An investment in high quality HEMA gear from established, well vetted companies is an investment into the future of HEMA.
I don’t really have a great conclusion for this article, and my thoughts will likely bleed over into HEMA Gear part 3.
HEMA is expensive. But it’s not that expensive compared to other gear-based hobbies.
The problems are not so much cost at the moment, but more that producers provide essentially only “premium line” products, product wait times are getting longer and longer making replacement or upgrade unattractive, and the lack of secondary market these two things creates.
However, we are still in the toddler phase of our hobby, and investing in the type and quality of gear we want to set as examples is important in setting the stage of what we want to grow in to as a community. Buying more flexible feders rather than crowbars, buying off the shelf jackets rather than custom pieces, and purchasing gear from original makers rather than knock offs all move towards developing the gear market we want to see, with room for expansion into cheaper goods.
I hope that some day soon makers will be competing not for their most expensive jacket or feder sale, but rather be pushing each other to capture the beginner market in HEMA.

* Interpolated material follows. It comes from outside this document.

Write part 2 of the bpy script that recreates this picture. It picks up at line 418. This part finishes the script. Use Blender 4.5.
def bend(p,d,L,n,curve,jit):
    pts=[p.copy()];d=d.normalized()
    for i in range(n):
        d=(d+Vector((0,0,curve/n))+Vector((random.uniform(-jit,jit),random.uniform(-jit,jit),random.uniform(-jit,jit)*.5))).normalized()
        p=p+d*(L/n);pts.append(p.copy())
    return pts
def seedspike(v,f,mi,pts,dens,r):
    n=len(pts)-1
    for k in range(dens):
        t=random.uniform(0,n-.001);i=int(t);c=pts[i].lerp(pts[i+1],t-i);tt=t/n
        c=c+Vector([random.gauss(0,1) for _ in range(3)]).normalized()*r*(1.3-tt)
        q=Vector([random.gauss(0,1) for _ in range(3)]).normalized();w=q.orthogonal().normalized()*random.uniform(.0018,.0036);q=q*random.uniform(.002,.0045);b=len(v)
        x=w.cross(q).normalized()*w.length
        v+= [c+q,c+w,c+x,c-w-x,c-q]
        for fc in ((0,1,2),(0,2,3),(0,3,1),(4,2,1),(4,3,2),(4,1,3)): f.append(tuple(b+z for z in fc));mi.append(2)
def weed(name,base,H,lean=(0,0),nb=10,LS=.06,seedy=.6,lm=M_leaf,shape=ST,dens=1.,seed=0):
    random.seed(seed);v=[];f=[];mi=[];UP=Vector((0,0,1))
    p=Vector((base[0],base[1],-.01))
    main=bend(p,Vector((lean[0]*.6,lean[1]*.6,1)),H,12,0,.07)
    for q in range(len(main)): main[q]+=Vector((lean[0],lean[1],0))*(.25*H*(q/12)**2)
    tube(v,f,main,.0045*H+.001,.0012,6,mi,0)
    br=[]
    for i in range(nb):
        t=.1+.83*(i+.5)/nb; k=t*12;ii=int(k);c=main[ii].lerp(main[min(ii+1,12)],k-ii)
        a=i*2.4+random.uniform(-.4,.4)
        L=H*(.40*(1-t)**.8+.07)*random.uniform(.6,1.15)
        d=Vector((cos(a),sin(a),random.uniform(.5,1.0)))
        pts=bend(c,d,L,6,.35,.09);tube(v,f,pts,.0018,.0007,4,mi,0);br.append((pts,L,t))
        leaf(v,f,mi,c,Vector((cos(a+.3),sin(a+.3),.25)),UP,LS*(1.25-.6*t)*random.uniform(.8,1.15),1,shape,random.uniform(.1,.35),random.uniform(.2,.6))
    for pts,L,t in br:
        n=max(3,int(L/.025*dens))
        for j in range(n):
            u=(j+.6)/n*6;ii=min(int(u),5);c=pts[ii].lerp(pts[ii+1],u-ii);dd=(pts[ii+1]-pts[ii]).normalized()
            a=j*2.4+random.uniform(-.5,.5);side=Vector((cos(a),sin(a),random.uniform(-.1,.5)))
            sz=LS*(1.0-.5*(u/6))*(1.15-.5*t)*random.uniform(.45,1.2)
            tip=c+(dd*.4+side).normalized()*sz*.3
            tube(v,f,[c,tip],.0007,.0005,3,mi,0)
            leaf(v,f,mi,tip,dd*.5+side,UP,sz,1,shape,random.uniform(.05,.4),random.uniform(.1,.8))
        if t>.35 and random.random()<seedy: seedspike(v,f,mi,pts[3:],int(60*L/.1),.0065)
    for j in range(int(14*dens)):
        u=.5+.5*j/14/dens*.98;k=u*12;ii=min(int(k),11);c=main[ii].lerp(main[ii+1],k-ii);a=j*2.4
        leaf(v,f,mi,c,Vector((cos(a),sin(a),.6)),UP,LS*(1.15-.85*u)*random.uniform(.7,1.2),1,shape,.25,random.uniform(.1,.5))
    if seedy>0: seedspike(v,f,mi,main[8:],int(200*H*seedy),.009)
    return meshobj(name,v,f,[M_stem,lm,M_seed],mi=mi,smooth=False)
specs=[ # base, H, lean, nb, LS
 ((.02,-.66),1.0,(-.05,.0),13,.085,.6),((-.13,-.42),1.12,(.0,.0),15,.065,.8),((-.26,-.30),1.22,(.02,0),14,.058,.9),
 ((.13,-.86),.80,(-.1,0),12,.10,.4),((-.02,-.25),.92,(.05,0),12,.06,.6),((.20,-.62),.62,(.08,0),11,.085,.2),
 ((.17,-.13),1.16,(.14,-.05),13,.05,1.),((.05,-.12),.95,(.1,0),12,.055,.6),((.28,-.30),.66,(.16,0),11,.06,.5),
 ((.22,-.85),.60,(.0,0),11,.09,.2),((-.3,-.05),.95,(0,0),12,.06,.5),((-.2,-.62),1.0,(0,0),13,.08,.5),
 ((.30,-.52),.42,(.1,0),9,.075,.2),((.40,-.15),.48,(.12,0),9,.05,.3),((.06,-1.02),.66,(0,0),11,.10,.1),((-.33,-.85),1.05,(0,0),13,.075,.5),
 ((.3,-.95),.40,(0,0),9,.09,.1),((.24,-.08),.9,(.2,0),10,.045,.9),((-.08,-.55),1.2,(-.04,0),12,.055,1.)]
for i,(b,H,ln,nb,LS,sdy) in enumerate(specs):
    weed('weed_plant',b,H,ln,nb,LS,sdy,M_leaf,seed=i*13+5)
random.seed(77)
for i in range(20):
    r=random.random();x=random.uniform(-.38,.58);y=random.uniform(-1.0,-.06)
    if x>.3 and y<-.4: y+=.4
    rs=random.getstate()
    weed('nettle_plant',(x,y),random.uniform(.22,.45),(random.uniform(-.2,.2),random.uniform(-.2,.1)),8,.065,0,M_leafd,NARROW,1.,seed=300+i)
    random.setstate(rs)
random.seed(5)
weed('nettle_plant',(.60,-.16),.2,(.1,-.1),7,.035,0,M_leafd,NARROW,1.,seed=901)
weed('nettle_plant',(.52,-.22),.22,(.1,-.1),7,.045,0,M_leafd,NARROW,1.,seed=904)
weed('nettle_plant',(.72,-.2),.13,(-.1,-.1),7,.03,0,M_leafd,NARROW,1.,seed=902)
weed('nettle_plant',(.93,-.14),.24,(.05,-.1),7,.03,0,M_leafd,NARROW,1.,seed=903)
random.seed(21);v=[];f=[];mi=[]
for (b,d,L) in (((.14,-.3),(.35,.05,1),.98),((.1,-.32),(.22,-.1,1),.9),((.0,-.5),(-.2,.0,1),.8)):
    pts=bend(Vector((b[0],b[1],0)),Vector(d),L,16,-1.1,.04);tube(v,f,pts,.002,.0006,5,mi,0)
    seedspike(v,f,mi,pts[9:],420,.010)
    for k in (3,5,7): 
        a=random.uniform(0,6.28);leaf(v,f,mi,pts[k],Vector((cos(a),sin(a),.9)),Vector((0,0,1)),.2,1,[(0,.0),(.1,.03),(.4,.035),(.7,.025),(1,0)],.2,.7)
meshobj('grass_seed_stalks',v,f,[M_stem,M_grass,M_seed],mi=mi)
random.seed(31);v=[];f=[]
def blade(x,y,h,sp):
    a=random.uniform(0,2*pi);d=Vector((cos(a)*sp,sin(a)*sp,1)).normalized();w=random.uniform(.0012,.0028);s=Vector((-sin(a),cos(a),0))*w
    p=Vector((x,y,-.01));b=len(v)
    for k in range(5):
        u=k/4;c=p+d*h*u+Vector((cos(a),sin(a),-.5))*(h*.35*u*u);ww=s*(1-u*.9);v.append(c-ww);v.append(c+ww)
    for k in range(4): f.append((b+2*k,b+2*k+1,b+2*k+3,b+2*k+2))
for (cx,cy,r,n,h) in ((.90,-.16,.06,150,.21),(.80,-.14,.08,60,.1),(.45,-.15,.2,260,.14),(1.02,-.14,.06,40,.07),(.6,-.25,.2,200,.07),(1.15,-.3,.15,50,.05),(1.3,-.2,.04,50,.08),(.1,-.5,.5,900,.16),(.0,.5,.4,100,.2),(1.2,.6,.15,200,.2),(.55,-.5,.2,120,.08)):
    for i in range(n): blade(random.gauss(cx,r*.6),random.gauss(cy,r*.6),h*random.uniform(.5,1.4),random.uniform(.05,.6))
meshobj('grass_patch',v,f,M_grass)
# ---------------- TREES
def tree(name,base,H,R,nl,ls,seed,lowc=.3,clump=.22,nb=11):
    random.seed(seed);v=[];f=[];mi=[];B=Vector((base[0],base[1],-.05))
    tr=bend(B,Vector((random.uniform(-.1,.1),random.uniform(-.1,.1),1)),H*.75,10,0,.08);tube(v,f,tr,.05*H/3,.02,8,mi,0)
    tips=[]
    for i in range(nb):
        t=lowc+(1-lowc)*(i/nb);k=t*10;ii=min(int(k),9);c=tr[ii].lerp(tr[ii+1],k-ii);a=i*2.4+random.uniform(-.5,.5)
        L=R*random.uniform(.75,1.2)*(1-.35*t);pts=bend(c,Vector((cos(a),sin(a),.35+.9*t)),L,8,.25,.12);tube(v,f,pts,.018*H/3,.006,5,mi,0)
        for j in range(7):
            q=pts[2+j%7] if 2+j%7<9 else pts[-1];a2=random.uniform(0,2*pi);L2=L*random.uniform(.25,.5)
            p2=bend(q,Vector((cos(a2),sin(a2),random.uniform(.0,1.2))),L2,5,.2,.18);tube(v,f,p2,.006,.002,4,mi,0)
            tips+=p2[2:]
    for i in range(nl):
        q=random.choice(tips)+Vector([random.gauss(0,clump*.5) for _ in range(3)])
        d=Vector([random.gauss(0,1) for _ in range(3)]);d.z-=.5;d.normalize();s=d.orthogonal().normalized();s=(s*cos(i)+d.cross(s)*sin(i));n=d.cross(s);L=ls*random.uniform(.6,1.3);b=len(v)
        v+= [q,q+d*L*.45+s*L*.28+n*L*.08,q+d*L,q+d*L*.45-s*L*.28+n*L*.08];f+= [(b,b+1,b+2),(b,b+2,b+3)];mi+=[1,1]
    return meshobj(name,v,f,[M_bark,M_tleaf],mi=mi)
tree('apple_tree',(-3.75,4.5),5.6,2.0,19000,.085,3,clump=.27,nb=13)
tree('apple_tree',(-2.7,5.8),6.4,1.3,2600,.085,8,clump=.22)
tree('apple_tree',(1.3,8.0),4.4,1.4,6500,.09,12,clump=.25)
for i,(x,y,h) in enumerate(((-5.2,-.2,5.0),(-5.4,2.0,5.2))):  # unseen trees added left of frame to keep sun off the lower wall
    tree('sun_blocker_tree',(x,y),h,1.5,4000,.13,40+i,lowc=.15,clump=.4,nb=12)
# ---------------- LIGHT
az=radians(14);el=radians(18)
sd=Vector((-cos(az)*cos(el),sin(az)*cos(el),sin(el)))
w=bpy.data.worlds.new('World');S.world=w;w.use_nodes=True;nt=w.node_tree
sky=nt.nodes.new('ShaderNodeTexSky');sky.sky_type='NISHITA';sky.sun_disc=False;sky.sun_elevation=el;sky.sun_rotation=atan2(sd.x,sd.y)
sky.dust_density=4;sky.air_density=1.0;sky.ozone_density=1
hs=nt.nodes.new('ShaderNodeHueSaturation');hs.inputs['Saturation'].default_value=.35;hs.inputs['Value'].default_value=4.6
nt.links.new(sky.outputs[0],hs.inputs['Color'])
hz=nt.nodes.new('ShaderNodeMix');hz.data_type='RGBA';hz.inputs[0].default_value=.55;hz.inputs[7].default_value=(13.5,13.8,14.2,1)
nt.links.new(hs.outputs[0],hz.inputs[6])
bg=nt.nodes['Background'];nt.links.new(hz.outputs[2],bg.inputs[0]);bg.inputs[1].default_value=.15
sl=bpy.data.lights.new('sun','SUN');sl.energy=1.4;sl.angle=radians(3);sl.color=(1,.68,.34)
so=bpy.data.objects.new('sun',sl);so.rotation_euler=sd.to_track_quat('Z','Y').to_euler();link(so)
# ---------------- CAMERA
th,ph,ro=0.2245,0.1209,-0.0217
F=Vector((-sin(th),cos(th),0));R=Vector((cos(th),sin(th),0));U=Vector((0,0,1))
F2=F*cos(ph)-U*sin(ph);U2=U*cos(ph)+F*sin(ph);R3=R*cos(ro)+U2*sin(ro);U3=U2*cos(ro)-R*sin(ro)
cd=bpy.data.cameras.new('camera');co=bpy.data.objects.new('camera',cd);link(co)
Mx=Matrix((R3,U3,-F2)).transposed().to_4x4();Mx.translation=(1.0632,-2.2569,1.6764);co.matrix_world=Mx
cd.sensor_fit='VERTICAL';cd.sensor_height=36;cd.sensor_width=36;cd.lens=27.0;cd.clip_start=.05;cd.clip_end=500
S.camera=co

Good point about comparing HEMA costs to other hobbies. But let us keep in mind that all the hobbies listed are also on the expensive side of things, with a limited appeal base. HEMA adjacent, collecting antique swords or bespoke sharp swords can easily overshadow the cost of new HEMA kit. However, they are better at keeping their value, and they can even be seen as a form of investment. By comparison, HEMA kit needs to be seen as being disposable. You get the expensive bespoke piece of kit because you can afford to do so, not because it's an investment. Suppliers need to offer an entry level product that they update over the years. If we know what we're doing at this point, why is the cost of an entry level feder with a basic guard and pommel more than $100? With the economic tremors these days, maybe it's time for suppliers to have a look at manufacturing and improve affordability in the process.